TO BE DONE:
Repeat every line below exactly, word for word.

DATA:
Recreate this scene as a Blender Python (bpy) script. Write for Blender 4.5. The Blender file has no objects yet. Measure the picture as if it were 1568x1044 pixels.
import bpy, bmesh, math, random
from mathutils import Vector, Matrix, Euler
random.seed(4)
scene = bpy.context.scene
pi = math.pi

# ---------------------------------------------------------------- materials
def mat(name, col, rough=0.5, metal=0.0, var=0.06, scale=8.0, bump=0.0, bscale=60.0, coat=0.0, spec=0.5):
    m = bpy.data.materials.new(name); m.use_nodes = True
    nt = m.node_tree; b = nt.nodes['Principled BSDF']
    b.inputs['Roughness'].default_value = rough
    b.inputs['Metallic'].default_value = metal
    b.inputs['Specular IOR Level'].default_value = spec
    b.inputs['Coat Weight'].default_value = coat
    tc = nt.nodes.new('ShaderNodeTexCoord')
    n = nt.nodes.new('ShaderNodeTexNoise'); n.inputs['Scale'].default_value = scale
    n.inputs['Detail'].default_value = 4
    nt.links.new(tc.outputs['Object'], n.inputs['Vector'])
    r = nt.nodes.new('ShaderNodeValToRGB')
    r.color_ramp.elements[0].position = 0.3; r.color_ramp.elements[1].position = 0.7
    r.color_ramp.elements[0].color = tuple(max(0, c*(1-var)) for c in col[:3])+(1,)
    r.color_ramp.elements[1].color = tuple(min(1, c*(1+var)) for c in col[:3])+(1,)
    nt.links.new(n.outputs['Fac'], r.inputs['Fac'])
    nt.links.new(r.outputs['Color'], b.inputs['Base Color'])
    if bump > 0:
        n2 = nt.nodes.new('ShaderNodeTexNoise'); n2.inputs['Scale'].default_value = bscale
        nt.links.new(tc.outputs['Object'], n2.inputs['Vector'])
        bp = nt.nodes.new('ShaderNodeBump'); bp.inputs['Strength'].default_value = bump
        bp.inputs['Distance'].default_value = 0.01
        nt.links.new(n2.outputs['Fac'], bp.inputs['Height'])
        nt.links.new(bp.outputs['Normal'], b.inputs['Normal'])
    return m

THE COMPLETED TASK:
Recreate this scene as a Blender Python (bpy) script. Write for Blender 4.5. The Blender file has no objects yet. Measure the picture as if it were 1568x1044 pixels.
import bpy, bmesh, math, random
from mathutils import Vector, Matrix, Euler
random.seed(4)
scene = bpy.context.scene
pi = math.pi

# ---------------------------------------------------------------- materials
def mat(name, col, rough=0.5, metal=0.0, var=0.06, scale=8.0, bump=0.0, bscale=60.0, coat=0.0, spec=0.5):
    m = bpy.data.materials.new(name); m.use_nodes = True
    nt = m.node_tree; b = nt.nodes['Principled BSDF']
    b.inputs['Roughness'].default_value = rough
    b.inputs['Metallic'].default_value = metal
    b.inputs['Specular IOR Level'].default_value = spec
    b.inputs['Coat Weight'].default_value = coat
    tc = nt.nodes.new('ShaderNodeTexCoord')
    n = nt.nodes.new('ShaderNodeTexNoise'); n.inputs['Scale'].default_value = scale
    n.inputs['Detail'].default_value = 4
    nt.links.new(tc.outputs['Object'], n.inputs['Vector'])
    r = nt.nodes.new('ShaderNodeValToRGB')
    r.color_ramp.elements[0].position = 0.3; r.color_ramp.elements[1].position = 0.7
    r.color_ramp.elements[0].color = tuple(max(0, c*(1-var)) for c in col[:3])+(1,)
    r.color_ramp.elements[1].color = tuple(min(1, c*(1+var)) for c in col[:3])+(1,)
    nt.links.new(n.outputs['Fac'], r.inputs['Fac'])
    nt.links.new(r.outputs['Color'], b.inputs['Base Color'])
    if bump > 0:
        n2 = nt.nodes.new('ShaderNodeTexNoise'); n2.inputs['Scale'].default_value = bscale
        nt.links.new(tc.outputs['Object'], n2.inputs['Vector'])
        bp = nt.nodes.new('ShaderNodeBump'); bp.inputs['Strength'].default_value = bump
        bp.inputs['Distance'].default_value = 0.01
        nt.links.new(n2.outputs['Fac'], bp.inputs['Height'])
        nt.links.new(bp.outputs['Normal'], b.inputs['Normal'])
    return m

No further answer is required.